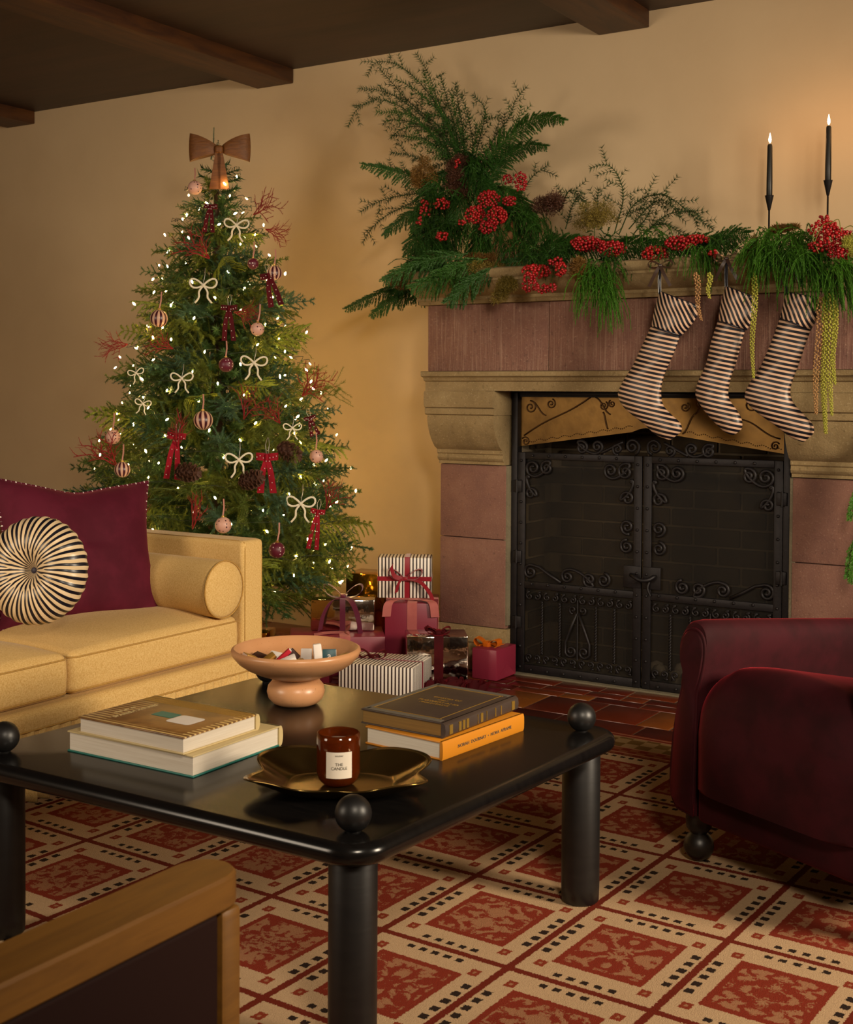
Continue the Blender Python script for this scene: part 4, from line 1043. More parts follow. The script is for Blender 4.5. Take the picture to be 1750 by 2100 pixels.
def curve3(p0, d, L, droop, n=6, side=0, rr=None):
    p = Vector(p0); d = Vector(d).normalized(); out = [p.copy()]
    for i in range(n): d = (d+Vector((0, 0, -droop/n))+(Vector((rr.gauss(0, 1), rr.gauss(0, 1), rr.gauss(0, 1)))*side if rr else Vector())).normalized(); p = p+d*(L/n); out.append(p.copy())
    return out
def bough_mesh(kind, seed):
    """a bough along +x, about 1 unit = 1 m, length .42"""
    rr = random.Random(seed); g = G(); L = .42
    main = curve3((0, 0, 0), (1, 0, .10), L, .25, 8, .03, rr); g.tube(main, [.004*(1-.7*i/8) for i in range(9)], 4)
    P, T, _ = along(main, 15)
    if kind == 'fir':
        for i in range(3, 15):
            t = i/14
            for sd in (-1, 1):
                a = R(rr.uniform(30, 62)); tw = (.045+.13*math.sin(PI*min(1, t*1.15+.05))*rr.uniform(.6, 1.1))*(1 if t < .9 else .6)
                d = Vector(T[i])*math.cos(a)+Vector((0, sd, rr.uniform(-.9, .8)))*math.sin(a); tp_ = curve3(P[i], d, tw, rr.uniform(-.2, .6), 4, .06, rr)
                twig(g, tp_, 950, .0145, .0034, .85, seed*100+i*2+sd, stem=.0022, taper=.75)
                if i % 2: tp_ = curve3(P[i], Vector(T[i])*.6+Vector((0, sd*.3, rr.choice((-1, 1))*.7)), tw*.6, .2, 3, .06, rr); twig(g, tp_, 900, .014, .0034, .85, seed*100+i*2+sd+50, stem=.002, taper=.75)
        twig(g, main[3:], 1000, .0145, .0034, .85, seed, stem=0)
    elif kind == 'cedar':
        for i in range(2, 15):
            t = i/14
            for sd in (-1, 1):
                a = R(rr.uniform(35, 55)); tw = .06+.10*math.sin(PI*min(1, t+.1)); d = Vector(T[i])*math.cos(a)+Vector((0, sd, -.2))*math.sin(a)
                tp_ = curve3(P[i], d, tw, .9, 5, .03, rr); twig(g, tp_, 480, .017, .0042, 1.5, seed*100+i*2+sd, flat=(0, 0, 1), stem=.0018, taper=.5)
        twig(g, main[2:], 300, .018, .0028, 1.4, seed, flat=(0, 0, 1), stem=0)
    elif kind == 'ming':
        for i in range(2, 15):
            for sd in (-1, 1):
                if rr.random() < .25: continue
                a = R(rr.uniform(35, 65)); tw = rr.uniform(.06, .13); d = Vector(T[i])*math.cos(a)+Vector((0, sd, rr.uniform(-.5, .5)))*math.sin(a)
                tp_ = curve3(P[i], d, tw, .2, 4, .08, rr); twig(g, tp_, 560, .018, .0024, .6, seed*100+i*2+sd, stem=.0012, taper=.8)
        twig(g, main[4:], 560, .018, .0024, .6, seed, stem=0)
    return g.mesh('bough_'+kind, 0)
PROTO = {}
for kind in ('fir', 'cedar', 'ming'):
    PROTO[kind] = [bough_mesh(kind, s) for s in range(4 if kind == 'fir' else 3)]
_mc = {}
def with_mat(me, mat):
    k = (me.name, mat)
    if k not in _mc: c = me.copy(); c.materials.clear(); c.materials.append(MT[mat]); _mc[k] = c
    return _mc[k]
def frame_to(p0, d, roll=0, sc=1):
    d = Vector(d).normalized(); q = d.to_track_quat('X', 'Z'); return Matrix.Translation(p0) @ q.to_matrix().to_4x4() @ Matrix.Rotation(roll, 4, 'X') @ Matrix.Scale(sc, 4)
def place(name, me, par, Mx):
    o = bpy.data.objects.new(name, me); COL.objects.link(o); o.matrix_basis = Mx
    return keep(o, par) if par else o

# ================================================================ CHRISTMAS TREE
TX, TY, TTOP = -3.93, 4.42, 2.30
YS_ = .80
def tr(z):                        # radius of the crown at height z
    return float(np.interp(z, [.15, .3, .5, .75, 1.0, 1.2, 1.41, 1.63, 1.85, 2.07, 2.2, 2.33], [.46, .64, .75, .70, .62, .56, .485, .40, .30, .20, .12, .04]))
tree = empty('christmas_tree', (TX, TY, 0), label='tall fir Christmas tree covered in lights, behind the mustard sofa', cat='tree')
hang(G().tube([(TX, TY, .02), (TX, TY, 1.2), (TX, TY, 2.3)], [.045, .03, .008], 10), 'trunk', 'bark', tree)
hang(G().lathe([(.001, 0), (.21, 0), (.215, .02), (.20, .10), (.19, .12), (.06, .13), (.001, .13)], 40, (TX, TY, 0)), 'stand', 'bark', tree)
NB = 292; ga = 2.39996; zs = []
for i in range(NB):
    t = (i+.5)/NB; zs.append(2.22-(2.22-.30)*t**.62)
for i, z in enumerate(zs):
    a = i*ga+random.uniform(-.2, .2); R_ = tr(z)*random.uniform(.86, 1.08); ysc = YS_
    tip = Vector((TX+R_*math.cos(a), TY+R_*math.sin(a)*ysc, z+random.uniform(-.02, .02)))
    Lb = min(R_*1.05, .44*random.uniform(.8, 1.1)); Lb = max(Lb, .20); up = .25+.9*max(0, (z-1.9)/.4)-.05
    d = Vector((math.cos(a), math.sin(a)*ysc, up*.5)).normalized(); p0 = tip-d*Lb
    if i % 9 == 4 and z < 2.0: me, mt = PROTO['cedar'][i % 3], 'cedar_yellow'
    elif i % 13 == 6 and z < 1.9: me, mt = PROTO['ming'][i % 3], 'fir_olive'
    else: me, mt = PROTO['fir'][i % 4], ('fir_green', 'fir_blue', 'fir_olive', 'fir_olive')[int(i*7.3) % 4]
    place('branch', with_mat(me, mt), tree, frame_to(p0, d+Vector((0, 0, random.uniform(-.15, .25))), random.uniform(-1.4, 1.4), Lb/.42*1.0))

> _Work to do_
Return each line from the material above exactly, but not the pictures.

> _Finished answer_
Continue the Blender Python script for this scene: part 4, from line 1043. More parts follow. The script is for Blender 4.5. Take the picture to be 1750 by 2100 pixels.
def curve3(p0, d, L, droop, n=6, side=0, rr=None):
    p = Vector(p0); d = Vector(d).normalized(); out = [p.copy()]
    for i in range(n): d = (d+Vector((0, 0, -droop/n))+(Vector((rr.gauss(0, 1), rr.gauss(0, 1), rr.gauss(0, 1)))*side if rr else Vector())).normalized(); p = p+d*(L/n); out.append(p.copy())
    return out
def bough_mesh(kind, seed):
    """a bough along +x, about 1 unit = 1 m, length .42"""
    rr = random.Random(seed); g = G(); L = .42
    main = curve3((0, 0, 0), (1, 0, .10), L, .25, 8, .03, rr); g.tube(main, [.004*(1-.7*i/8) for i in range(9)], 4)
    P, T, _ = along(main, 15)
    if kind == 'fir':
        for i in range(3, 15):
            t = i/14
            for sd in (-1, 1):
                a = R(rr.uniform(30, 62)); tw = (.045+.13*math.sin(PI*min(1, t*1.15+.05))*rr.uniform(.6, 1.1))*(1 if t < .9 else .6)
                d = Vector(T[i])*math.cos(a)+Vector((0, sd, rr.uniform(-.9, .8)))*math.sin(a); tp_ = curve3(P[i], d, tw, rr.uniform(-.2, .6), 4, .06, rr)
                twig(g, tp_, 950, .0145, .0034, .85, seed*100+i*2+sd, stem=.0022, taper=.75)
                if i % 2: tp_ = curve3(P[i], Vector(T[i])*.6+Vector((0, sd*.3, rr.choice((-1, 1))*.7)), tw*.6, .2, 3, .06, rr); twig(g, tp_, 900, .014, .0034, .85, seed*100+i*2+sd+50, stem=.002, taper=.75)
        twig(g, main[3:], 1000, .0145, .0034, .85, seed, stem=0)
    elif kind == 'cedar':
        for i in range(2, 15):
            t = i/14
            for sd in (-1, 1):
                a = R(rr.uniform(35, 55)); tw = .06+.10*math.sin(PI*min(1, t+.1)); d = Vector(T[i])*math.cos(a)+Vector((0, sd, -.2))*math.sin(a)
                tp_ = curve3(P[i], d, tw, .9, 5, .03, rr); twig(g, tp_, 480, .017, .0042, 1.5, seed*100+i*2+sd, flat=(0, 0, 1), stem=.0018, taper=.5)
        twig(g, main[2:], 300, .018, .0028, 1.4, seed, flat=(0, 0, 1), stem=0)
    elif kind == 'ming':
        for i in range(2, 15):
            for sd in (-1, 1):
                if rr.random() < .25: continue
                a = R(rr.uniform(35, 65)); tw = rr.uniform(.06, .13); d = Vector(T[i])*math.cos(a)+Vector((0, sd, rr.uniform(-.5, .5)))*math.sin(a)
                tp_ = curve3(P[i], d, tw, .2, 4, .08, rr); twig(g, tp_, 560, .018, .0024, .6, seed*100+i*2+sd, stem=.0012, taper=.8)
        twig(g, main[4:], 560, .018, .0024, .6, seed, stem=0)
    return g.mesh('bough_'+kind, 0)
PROTO = {}
for kind in ('fir', 'cedar', 'ming'):
    PROTO[kind] = [bough_mesh(kind, s) for s in range(4 if kind == 'fir' else 3)]
_mc = {}
def with_mat(me, mat):
    k = (me.name, mat)
    if k not in _mc: c = me.copy(); c.materials.clear(); c.materials.append(MT[mat]); _mc[k] = c
    return _mc[k]
def frame_to(p0, d, roll=0, sc=1):
    d = Vector(d).normalized(); q = d.to_track_quat('X', 'Z'); return Matrix.Translation(p0) @ q.to_matrix().to_4x4() @ Matrix.Rotation(roll, 4, 'X') @ Matrix.Scale(sc, 4)
def place(name, me, par, Mx):
    o = bpy.data.objects.new(name, me); COL.objects.link(o); o.matrix_basis = Mx
    return keep(o, par) if par else o

# ================================================================ CHRISTMAS TREE
TX, TY, TTOP = -3.93, 4.42, 2.30
YS_ = .80
def tr(z):                        # radius of the crown at height z
    return float(np.interp(z, [.15, .3, .5, .75, 1.0, 1.2, 1.41, 1.63, 1.85, 2.07, 2.2, 2.33], [.46, .64, .75, .70, .62, .56, .485, .40, .30, .20, .12, .04]))
tree = empty('christmas_tree', (TX, TY, 0), label='tall fir Christmas tree covered in lights, behind the mustard sofa', cat='tree')
hang(G().tube([(TX, TY, .02), (TX, TY, 1.2), (TX, TY, 2.3)], [.045, .03, .008], 10), 'trunk', 'bark', tree)
hang(G().lathe([(.001, 0), (.21, 0), (.215, .02), (.20, .10), (.19, .12), (.06, .13), (.001, .13)], 40, (TX, TY, 0)), 'stand', 'bark', tree)
NB = 292; ga = 2.39996; zs = []
for i in range(NB):
    t = (i+.5)/NB; zs.append(2.22-(2.22-.30)*t**.62)
for i, z in enumerate(zs):
    a = i*ga+random.uniform(-.2, .2); R_ = tr(z)*random.uniform(.86, 1.08); ysc = YS_
    tip = Vector((TX+R_*math.cos(a), TY+R_*math.sin(a)*ysc, z+random.uniform(-.02, .02)))
    Lb = min(R_*1.05, .44*random.uniform(.8, 1.1)); Lb = max(Lb, .20); up = .25+.9*max(0, (z-1.9)/.4)-.05
    d = Vector((math.cos(a), math.sin(a)*ysc, up*.5)).normalized(); p0 = tip-d*Lb
    if i % 9 == 4 and z < 2.0: me, mt = PROTO['cedar'][i % 3], 'cedar_yellow'
    elif i % 13 == 6 and z < 1.9: me, mt = PROTO['ming'][i % 3], 'fir_olive'
    else: me, mt = PROTO['fir'][i % 4], ('fir_green', 'fir_blue', 'fir_olive', 'fir_olive')[int(i*7.3) % 4]
    place('branch', with_mat(me, mt), tree, frame_to(p0, d+Vector((0, 0, random.uniform(-.15, .25))), random.uniform(-1.4, 1.4), Lb/.42*1.0))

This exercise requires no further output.